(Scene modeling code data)

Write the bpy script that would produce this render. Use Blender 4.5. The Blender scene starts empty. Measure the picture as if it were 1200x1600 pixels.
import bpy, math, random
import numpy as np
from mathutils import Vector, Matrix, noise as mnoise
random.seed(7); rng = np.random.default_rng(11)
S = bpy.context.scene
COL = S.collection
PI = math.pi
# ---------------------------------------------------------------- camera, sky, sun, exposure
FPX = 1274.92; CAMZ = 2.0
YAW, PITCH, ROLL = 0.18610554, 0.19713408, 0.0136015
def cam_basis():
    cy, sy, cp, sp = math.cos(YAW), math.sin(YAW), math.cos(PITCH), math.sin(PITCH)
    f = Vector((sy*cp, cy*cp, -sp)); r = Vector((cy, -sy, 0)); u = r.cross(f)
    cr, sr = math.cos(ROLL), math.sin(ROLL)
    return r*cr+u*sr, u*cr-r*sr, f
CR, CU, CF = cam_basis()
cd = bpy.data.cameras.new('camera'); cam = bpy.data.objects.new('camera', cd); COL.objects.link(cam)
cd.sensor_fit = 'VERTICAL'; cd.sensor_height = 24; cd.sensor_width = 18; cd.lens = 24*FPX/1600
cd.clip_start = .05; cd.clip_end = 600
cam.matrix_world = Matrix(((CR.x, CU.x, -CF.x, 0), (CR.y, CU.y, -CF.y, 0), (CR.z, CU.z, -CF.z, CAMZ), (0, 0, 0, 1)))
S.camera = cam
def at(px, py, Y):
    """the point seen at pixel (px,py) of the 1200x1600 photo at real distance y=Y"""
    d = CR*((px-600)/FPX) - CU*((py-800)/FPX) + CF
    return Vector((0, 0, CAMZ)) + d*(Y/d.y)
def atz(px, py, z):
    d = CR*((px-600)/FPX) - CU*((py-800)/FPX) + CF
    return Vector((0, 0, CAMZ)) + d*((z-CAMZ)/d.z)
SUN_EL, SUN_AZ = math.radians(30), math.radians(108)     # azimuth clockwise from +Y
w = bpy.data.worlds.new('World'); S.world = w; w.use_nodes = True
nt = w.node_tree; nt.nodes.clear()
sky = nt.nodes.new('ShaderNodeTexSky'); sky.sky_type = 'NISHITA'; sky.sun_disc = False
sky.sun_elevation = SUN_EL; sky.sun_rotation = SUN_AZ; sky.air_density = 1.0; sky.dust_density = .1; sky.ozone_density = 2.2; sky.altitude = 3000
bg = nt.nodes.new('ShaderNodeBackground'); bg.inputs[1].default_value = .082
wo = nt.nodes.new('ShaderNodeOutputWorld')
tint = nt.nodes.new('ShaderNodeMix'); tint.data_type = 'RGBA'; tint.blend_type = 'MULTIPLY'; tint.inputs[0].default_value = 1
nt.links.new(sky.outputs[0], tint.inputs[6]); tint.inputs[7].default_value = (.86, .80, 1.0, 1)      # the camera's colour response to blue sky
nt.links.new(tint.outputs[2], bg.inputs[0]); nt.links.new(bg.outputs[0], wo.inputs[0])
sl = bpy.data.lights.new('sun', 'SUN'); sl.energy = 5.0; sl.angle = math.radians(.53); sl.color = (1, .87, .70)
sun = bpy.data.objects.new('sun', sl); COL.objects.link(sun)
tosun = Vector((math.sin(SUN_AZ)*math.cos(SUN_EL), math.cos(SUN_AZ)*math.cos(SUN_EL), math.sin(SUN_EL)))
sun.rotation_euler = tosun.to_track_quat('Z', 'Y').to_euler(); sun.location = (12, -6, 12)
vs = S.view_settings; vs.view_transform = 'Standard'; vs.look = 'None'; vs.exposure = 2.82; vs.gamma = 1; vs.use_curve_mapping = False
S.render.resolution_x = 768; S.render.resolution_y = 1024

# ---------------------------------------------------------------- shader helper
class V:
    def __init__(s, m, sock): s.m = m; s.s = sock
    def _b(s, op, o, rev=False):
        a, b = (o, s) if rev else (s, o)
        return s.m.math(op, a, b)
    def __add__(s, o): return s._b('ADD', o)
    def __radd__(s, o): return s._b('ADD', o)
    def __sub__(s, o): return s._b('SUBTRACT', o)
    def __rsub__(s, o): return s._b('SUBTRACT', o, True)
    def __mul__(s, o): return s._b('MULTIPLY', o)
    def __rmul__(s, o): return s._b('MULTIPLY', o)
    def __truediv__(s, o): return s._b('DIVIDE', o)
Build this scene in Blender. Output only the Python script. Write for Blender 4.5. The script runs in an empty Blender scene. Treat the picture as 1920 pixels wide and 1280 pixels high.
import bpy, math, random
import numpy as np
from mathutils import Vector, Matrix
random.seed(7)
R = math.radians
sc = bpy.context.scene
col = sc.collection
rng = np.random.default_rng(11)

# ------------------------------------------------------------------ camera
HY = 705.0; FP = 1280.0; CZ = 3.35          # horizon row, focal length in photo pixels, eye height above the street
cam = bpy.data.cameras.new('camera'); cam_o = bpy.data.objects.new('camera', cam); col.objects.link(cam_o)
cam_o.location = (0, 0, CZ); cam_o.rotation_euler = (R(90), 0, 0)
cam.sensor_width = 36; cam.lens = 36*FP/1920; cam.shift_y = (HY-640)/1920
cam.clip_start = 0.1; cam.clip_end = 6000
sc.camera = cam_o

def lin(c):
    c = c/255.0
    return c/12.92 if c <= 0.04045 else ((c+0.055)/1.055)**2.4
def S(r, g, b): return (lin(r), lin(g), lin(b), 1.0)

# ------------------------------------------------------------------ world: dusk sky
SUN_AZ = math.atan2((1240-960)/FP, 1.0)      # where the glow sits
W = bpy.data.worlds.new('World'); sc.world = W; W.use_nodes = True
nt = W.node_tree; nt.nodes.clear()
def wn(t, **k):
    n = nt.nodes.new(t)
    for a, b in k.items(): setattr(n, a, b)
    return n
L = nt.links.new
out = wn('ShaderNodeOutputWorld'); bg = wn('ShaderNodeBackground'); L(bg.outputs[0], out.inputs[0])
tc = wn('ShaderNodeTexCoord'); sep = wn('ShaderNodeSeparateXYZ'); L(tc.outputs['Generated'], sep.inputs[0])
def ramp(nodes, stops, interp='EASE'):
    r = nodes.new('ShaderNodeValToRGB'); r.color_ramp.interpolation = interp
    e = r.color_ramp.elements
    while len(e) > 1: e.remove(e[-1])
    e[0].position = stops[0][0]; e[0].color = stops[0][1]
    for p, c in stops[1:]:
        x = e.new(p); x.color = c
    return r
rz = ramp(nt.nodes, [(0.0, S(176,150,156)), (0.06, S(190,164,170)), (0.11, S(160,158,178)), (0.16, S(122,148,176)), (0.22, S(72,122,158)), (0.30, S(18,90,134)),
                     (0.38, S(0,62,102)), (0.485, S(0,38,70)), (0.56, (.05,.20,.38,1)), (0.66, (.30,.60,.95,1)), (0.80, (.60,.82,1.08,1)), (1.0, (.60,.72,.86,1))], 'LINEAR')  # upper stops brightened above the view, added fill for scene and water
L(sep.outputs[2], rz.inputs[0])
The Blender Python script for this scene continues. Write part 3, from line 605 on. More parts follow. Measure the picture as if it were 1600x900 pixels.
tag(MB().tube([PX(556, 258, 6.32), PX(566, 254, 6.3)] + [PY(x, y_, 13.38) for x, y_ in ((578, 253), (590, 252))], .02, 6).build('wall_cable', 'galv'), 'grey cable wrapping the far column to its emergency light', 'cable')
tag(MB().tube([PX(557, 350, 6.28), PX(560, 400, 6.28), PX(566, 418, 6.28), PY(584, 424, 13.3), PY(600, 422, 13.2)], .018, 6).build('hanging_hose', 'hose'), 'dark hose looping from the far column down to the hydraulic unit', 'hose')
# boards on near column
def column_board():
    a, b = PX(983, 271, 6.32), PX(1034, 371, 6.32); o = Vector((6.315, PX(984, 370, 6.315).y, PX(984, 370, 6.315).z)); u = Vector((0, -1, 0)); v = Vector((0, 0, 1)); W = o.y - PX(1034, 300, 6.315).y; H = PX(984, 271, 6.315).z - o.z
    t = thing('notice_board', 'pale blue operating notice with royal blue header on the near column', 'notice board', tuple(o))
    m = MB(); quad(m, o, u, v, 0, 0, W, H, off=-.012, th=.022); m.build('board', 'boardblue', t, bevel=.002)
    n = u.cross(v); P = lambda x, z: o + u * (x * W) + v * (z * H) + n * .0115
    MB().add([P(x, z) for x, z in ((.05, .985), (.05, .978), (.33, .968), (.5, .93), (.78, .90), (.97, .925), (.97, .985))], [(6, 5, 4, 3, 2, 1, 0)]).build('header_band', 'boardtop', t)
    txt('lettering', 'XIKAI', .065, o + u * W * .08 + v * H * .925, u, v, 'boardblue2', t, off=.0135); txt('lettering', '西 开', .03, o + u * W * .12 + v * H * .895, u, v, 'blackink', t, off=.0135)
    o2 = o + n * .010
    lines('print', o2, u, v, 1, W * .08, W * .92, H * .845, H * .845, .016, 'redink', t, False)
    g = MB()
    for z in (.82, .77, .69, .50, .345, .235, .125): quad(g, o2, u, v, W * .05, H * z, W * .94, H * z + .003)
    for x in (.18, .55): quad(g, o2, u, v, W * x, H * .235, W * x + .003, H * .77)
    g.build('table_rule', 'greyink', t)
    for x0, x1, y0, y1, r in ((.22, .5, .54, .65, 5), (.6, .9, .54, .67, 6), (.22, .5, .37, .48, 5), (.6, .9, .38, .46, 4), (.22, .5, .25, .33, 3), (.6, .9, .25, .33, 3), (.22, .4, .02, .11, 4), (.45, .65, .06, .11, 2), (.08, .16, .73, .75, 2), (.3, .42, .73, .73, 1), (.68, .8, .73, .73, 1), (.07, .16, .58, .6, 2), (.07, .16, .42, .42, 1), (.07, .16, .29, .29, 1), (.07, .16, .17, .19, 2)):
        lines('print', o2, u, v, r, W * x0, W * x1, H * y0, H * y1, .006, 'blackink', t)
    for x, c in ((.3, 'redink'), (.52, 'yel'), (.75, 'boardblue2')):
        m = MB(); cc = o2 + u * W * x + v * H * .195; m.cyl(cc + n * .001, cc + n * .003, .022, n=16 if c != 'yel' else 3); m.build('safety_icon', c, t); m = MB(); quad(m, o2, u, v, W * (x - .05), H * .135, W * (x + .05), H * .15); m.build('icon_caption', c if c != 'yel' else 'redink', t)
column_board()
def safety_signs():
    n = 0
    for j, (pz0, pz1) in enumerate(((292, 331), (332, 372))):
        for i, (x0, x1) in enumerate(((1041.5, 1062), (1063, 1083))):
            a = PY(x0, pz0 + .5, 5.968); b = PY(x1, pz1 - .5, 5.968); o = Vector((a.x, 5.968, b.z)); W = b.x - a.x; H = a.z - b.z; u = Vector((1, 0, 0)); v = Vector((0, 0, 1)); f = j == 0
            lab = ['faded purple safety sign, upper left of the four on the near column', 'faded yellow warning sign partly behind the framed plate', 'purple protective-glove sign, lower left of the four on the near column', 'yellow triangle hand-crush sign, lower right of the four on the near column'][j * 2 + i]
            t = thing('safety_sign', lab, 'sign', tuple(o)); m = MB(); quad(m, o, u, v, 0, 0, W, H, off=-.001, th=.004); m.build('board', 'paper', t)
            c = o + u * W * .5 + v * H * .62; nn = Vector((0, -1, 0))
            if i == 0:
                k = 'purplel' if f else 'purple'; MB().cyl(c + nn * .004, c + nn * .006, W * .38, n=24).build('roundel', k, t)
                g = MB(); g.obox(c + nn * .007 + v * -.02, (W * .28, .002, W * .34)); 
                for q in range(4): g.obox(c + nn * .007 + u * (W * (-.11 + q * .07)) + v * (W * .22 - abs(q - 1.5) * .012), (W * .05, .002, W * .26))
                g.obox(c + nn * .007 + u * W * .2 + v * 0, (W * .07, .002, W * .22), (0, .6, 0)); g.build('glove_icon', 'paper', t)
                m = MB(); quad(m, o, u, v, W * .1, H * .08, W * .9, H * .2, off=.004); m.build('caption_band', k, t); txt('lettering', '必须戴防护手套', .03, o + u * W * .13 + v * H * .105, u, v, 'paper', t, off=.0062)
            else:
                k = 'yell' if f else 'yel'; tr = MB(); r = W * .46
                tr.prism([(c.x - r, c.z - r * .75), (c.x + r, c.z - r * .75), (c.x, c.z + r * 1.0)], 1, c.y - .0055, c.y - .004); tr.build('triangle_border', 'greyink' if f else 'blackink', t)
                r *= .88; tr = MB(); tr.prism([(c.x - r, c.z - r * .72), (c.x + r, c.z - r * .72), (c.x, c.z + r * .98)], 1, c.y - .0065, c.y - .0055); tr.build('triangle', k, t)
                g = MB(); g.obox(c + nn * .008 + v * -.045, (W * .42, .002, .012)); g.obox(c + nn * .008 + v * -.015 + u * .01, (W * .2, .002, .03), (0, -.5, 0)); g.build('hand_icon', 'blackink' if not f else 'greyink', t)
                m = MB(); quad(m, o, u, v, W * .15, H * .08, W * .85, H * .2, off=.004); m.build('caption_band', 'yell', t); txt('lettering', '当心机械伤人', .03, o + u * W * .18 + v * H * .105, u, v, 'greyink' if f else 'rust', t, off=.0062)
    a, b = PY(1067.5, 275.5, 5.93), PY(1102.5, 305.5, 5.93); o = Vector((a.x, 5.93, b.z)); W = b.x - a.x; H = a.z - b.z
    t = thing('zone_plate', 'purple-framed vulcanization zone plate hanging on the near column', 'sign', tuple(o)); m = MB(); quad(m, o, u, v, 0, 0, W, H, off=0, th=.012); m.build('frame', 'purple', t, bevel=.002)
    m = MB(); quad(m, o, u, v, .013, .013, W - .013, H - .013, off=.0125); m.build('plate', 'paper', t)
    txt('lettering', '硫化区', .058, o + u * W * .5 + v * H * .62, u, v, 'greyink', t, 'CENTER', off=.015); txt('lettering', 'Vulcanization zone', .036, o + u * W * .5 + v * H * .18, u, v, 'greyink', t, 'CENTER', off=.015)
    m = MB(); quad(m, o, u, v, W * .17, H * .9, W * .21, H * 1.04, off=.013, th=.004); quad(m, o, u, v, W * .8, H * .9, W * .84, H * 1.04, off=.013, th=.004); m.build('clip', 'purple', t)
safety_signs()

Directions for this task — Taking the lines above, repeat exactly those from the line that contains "Build this scene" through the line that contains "L(sep.outputs[2], rz.inputs[0])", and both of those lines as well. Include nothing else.

Written solution —
Build this scene in Blender. Output only the Python script. Write for Blender 4.5. The script runs in an empty Blender scene. Treat the picture as 1920 pixels wide and 1280 pixels high.
import bpy, math, random
import numpy as np
from mathutils import Vector, Matrix
random.seed(7)
R = math.radians
sc = bpy.context.scene
col = sc.collection
rng = np.random.default_rng(11)

# ------------------------------------------------------------------ camera
HY = 705.0; FP = 1280.0; CZ = 3.35          # horizon row, focal length in photo pixels, eye height above the street
cam = bpy.data.cameras.new('camera'); cam_o = bpy.data.objects.new('camera', cam); col.objects.link(cam_o)
cam_o.location = (0, 0, CZ); cam_o.rotation_euler = (R(90), 0, 0)
cam.sensor_width = 36; cam.lens = 36*FP/1920; cam.shift_y = (HY-640)/1920
cam.clip_start = 0.1; cam.clip_end = 6000
sc.camera = cam_o

def lin(c):
    c = c/255.0
    return c/12.92 if c <= 0.04045 else ((c+0.055)/1.055)**2.4
def S(r, g, b): return (lin(r), lin(g), lin(b), 1.0)

# ------------------------------------------------------------------ world: dusk sky
SUN_AZ = math.atan2((1240-960)/FP, 1.0)      # where the glow sits
W = bpy.data.worlds.new('World'); sc.world = W; W.use_nodes = True
nt = W.node_tree; nt.nodes.clear()
def wn(t, **k):
    n = nt.nodes.new(t)
    for a, b in k.items(): setattr(n, a, b)
    return n
L = nt.links.new
out = wn('ShaderNodeOutputWorld'); bg = wn('ShaderNodeBackground'); L(bg.outputs[0], out.inputs[0])
tc = wn('ShaderNodeTexCoord'); sep = wn('ShaderNodeSeparateXYZ'); L(tc.outputs['Generated'], sep.inputs[0])
def ramp(nodes, stops, interp='EASE'):
    r = nodes.new('ShaderNodeValToRGB'); r.color_ramp.interpolation = interp
    e = r.color_ramp.elements
    while len(e) > 1: e.remove(e[-1])
    e[0].position = stops[0][0]; e[0].color = stops[0][1]
    for p, c in stops[1:]:
        x = e.new(p); x.color = c
    return r
rz = ramp(nt.nodes, [(0.0, S(176,150,156)), (0.06, S(190,164,170)), (0.11, S(160,158,178)), (0.16, S(122,148,176)), (0.22, S(72,122,158)), (0.30, S(18,90,134)),
                     (0.38, S(0,62,102)), (0.485, S(0,38,70)), (0.56, (.05,.20,.38,1)), (0.66, (.30,.60,.95,1)), (0.80, (.60,.82,1.08,1)), (1.0, (.60,.72,.86,1))], 'LINEAR')  # upper stops brightened above the view, added fill for scene and water
L(sep.outputs[2], rz.inputs[0])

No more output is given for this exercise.